- _EXERCISE OBJECTIVE_:
Gather all lines containing the string "Write" and copy them out.

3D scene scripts

● ● ● ● ●

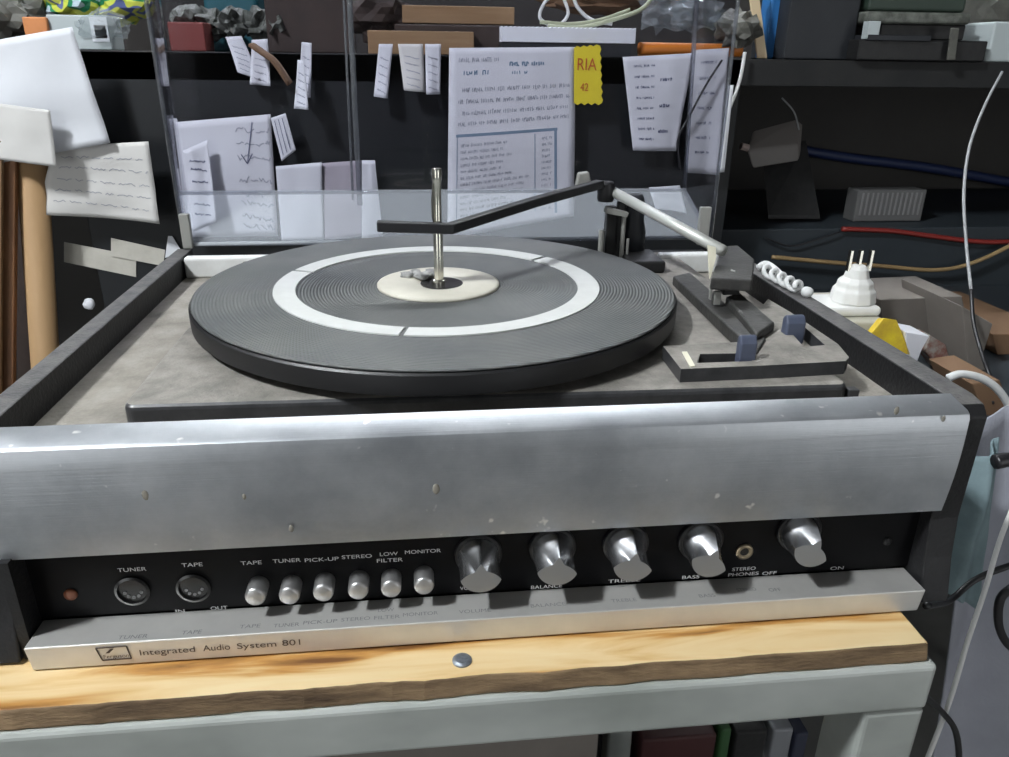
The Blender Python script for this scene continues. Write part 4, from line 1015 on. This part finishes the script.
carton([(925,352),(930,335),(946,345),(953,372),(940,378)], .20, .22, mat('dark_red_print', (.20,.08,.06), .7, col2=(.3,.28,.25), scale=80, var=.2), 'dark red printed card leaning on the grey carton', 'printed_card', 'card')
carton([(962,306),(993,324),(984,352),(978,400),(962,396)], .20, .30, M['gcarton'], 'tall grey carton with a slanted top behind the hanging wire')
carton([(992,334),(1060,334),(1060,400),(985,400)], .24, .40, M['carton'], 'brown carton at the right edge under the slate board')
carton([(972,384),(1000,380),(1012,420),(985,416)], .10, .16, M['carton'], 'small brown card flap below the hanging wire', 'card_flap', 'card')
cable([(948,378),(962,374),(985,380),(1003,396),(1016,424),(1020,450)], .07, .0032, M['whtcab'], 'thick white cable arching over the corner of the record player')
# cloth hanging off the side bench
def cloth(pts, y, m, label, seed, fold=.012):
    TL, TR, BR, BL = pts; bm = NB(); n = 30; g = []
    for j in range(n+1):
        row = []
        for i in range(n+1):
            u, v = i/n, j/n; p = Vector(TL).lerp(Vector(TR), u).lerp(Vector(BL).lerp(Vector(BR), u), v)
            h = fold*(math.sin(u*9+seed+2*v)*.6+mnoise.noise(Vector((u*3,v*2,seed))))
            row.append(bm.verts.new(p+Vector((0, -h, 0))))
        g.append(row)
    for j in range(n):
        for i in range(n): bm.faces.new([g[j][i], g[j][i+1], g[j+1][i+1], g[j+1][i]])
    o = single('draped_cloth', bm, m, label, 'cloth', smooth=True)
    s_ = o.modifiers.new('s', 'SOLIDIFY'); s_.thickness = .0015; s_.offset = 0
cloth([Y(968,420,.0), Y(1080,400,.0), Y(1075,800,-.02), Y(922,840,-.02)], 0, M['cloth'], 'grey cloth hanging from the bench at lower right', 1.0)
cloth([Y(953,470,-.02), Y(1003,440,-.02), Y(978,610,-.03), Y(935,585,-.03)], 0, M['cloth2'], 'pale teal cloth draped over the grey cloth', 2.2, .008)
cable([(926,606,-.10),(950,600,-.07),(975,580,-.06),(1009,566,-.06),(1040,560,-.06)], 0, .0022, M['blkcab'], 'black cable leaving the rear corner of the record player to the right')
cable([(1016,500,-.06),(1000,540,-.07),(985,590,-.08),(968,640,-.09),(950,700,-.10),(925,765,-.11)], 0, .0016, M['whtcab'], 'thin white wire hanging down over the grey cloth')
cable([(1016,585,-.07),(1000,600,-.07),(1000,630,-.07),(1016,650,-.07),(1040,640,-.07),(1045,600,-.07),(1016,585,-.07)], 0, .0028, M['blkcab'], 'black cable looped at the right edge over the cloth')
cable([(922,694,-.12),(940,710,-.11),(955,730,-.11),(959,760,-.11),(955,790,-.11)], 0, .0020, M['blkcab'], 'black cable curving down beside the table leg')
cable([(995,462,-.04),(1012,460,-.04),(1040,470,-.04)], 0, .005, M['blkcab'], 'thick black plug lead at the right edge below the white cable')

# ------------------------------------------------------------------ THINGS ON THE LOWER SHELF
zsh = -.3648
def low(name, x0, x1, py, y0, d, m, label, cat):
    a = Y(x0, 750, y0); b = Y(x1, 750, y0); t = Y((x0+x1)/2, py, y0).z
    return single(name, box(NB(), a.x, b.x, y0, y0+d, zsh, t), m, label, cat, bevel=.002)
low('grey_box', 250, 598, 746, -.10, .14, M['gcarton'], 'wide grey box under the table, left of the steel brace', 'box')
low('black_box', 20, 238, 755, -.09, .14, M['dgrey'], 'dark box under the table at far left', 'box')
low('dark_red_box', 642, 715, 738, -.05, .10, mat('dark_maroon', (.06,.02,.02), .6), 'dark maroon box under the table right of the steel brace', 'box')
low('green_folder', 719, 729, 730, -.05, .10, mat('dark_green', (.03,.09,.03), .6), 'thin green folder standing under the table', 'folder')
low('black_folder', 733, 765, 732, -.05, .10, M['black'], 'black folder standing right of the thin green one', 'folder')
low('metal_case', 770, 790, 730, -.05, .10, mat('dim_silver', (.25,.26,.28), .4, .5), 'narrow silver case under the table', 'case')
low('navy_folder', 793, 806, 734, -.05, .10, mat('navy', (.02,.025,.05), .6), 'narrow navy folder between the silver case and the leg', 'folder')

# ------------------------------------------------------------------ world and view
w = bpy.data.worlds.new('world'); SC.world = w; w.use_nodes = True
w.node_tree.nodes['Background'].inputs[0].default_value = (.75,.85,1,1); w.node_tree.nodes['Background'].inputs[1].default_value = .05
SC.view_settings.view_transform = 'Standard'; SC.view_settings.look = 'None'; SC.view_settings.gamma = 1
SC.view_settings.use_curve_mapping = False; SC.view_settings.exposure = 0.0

● ● ● ● ●

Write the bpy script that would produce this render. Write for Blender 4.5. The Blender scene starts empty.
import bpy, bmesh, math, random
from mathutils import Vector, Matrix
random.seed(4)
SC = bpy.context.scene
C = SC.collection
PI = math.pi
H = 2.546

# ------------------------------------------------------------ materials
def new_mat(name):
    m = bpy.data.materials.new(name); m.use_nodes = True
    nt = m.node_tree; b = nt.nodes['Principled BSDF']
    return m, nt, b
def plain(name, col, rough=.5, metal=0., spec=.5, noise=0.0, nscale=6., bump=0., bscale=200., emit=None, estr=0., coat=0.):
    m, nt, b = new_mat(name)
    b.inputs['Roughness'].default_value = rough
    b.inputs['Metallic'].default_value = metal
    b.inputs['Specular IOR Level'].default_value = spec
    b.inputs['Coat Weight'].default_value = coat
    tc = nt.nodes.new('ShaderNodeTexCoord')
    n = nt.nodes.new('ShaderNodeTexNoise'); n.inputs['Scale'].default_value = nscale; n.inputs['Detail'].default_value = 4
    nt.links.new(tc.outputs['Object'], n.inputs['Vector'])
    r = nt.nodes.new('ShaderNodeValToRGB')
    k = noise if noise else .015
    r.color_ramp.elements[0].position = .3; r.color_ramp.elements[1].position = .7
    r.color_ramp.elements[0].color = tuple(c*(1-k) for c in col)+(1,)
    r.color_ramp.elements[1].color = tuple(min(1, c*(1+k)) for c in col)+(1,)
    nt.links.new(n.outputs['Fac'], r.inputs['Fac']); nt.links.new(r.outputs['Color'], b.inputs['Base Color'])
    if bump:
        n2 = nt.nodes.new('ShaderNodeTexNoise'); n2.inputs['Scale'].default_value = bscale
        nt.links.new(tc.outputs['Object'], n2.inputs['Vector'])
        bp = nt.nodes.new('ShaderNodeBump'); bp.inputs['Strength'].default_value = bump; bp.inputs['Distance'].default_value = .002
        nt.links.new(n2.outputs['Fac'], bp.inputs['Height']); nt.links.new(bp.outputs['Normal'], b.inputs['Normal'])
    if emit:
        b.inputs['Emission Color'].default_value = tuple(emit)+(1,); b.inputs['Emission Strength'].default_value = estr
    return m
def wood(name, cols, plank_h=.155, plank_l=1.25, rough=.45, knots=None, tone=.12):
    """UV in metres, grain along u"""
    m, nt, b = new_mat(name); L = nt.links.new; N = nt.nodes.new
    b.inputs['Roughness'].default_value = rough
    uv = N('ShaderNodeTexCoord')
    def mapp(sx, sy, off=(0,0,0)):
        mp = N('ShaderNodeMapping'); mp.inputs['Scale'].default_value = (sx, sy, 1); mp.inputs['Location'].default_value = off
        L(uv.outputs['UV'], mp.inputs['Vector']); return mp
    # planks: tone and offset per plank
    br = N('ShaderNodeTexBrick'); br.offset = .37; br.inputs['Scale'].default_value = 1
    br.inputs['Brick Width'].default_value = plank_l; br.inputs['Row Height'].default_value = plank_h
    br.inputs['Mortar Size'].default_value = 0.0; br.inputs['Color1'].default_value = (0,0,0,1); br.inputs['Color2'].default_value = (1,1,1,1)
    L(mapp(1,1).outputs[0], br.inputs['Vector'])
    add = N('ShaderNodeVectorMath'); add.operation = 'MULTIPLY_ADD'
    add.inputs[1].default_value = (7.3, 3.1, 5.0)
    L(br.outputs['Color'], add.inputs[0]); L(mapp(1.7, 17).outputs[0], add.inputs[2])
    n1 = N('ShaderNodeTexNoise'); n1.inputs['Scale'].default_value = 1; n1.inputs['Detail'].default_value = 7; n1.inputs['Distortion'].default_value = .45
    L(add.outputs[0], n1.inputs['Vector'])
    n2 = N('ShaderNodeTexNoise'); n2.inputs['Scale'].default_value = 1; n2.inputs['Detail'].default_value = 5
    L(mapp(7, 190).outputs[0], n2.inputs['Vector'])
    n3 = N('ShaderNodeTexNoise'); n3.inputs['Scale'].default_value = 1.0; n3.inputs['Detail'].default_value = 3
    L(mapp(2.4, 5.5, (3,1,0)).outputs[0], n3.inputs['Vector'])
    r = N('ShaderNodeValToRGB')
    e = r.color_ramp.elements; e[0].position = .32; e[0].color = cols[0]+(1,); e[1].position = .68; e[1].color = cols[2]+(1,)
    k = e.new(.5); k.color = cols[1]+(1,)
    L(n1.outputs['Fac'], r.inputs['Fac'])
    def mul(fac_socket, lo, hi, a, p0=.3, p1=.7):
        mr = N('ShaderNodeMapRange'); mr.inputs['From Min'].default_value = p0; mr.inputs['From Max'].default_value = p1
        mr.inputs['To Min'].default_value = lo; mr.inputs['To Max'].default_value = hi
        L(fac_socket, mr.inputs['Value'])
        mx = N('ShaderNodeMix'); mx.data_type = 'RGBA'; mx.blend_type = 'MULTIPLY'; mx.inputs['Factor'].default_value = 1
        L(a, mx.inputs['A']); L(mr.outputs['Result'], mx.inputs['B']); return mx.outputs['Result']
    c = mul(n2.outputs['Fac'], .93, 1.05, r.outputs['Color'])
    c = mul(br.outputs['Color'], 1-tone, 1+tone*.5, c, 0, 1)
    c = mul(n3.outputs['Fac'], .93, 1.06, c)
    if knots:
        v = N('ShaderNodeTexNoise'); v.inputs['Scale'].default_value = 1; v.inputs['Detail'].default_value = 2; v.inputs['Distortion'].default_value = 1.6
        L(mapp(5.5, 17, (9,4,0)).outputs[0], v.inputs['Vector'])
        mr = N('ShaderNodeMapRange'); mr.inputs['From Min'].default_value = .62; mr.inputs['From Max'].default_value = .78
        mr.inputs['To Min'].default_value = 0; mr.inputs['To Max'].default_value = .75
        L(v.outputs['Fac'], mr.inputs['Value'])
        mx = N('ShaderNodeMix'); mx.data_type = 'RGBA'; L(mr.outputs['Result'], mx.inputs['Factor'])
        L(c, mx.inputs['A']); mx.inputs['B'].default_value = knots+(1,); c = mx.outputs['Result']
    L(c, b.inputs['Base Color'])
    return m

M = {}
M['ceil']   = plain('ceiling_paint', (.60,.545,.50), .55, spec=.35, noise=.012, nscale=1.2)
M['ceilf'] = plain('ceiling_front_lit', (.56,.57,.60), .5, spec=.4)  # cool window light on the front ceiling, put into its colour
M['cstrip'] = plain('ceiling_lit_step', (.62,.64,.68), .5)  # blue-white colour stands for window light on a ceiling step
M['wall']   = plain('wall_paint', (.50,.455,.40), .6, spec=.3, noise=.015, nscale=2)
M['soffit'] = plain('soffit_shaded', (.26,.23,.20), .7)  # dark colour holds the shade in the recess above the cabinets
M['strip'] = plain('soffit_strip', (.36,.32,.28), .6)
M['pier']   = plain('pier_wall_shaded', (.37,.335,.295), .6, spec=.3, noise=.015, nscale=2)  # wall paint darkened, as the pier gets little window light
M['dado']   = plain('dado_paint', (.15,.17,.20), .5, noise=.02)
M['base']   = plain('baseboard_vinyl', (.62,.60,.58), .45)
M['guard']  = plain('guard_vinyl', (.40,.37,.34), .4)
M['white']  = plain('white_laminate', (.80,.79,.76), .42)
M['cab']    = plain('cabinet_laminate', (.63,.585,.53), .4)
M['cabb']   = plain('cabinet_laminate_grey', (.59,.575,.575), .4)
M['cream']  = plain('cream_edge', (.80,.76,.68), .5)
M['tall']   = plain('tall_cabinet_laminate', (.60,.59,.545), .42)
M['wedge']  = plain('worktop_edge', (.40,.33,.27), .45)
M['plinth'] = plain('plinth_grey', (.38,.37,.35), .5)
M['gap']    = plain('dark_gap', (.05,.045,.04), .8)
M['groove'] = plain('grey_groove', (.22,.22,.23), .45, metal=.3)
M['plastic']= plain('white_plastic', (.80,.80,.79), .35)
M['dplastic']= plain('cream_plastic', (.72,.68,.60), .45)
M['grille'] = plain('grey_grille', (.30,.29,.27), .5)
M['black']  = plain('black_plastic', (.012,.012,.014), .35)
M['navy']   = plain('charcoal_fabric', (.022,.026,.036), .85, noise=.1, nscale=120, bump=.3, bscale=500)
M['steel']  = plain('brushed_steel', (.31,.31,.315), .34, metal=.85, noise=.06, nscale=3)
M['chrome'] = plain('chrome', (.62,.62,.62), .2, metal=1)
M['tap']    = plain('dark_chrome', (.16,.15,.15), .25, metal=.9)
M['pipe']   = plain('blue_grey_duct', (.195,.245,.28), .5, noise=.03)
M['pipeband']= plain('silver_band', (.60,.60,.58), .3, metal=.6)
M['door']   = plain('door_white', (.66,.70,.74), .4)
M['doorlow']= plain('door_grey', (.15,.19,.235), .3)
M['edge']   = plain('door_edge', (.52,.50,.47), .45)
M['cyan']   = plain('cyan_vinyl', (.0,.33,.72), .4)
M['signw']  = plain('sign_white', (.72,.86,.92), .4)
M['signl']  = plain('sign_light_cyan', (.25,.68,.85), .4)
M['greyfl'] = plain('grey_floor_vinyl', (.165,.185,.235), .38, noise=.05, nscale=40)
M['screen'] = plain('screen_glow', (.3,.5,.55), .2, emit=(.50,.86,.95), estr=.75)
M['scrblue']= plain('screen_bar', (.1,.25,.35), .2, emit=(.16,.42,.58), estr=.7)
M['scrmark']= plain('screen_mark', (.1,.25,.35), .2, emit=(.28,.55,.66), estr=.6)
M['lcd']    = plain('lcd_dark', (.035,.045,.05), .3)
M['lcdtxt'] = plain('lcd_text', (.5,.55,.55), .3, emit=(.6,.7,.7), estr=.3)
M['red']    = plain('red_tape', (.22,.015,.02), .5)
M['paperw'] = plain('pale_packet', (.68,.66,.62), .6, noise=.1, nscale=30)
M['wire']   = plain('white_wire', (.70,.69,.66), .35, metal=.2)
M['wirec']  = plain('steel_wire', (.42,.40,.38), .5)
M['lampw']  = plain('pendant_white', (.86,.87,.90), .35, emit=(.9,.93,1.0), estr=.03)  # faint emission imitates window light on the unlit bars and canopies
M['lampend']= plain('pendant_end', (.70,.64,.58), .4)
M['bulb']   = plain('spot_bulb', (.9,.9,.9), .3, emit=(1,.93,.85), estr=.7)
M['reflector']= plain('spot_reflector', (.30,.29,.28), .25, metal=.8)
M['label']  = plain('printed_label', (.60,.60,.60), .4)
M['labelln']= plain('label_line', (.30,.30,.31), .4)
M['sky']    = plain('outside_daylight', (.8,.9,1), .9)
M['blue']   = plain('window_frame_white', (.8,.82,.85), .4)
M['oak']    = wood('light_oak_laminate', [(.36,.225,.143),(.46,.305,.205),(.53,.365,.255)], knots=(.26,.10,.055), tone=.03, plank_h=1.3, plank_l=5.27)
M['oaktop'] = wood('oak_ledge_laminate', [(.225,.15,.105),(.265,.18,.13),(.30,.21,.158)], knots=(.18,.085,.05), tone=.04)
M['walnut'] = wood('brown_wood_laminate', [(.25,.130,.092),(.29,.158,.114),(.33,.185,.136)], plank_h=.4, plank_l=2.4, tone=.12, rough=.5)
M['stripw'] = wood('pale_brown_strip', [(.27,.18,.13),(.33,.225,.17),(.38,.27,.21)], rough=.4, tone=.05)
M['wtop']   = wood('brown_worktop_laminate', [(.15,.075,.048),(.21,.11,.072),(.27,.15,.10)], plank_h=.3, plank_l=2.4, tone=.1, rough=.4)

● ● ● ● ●

- _REPLY_:
The Blender Python script for this scene continues. Write part 4, from line 1015 on. This part finishes the script.
Write the bpy script that would produce this render. Write for Blender 4.5. The Blender scene starts empty.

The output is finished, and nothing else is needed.